Minderwertige Weine haben im Essen nichts zu suchen: Je besser der Wein, mit dem man kocht, desto besser das Gericht

 

Sobald der Wein verdunstet ist, ergänze ich noch etwas Wasser, sodass das Gemüse zwar nicht schwimmt, aber auch nicht trocken wird. Anstelle von Salz kann noch etwas Gemüsebrühe, idealerweise auf Artischockenbasis, benutzt werden. So macht es Nonna Anna für ihre Pasta mit gebratenen Artischocken.

Parallel koche ich die Tagliatelle. Ich benutze hier hochwertige getrocknete Eiernudeln, die in wenigen Minuten gar sind. Wer Zeit und Lust hat, macht sie einfach selbst.

Wenn die größten Artischockenstücke gerade noch etwas Biss haben, gebe ich etwas sehr fein geriebenen, mittelalten Parmigiano Reggiano zum Gemüse. Und zwar gerade so viel, dass der reichhaltige Geschmack des Käses die Soße unterstützt und abrundet, sie aber auf keinen Fall nach Käse schmeckt.

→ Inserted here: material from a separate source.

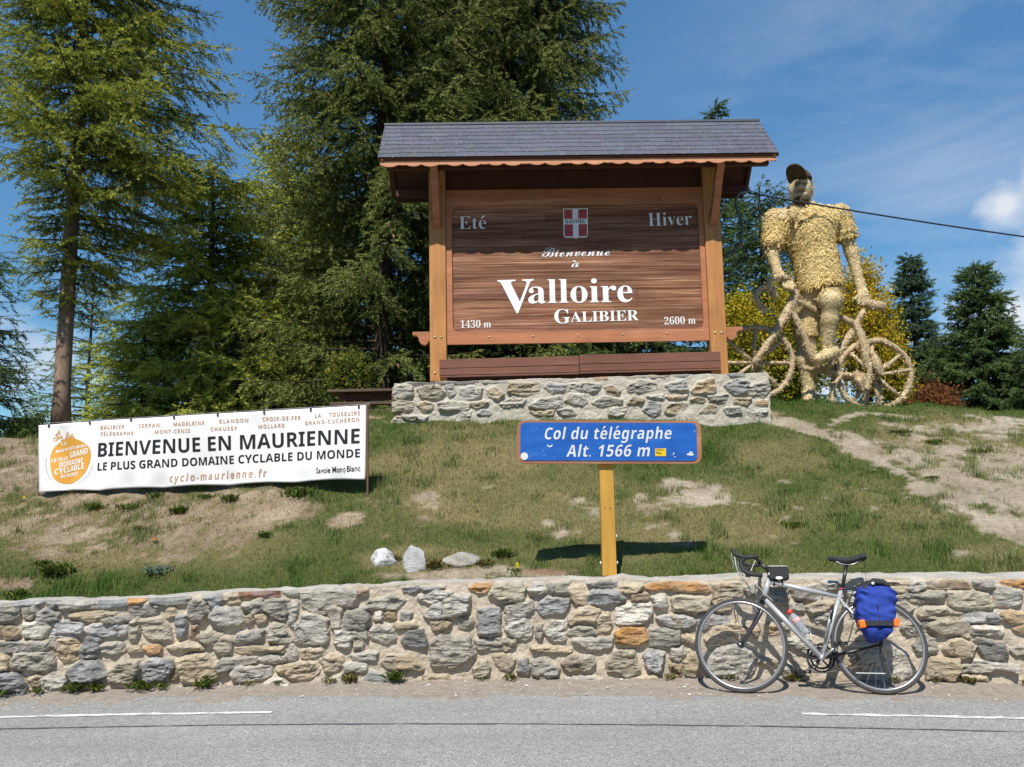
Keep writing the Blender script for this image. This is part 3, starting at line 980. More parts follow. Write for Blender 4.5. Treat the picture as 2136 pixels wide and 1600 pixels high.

Dann gieße ich die Pasta ab und hebe etwas des stärkehaltigen Pastawassers auf. Die Stärke darin hilft uns, die Pasta noch besser mit den gebratenen Artischocken zu verbinden. Die Tagliatelle nun zu den Artischocken in die Pfanne geben und gut durchschwenken, währenddessen etwas vom Nudelwasser und den geriebenen Parmigiano Reggiano dazugeben. Auch Olivenöl ist hier sehr gut ergänzend angebracht.

Der unverfälschte Geschmack des bitteren Gemüses ist endlich mal genauso intensiv, wie frische Artischocken sonst nur riechen. Sie sind herb, saftig, grasig und natürlich auch noch außerordentlich gesund. Danke, Anna!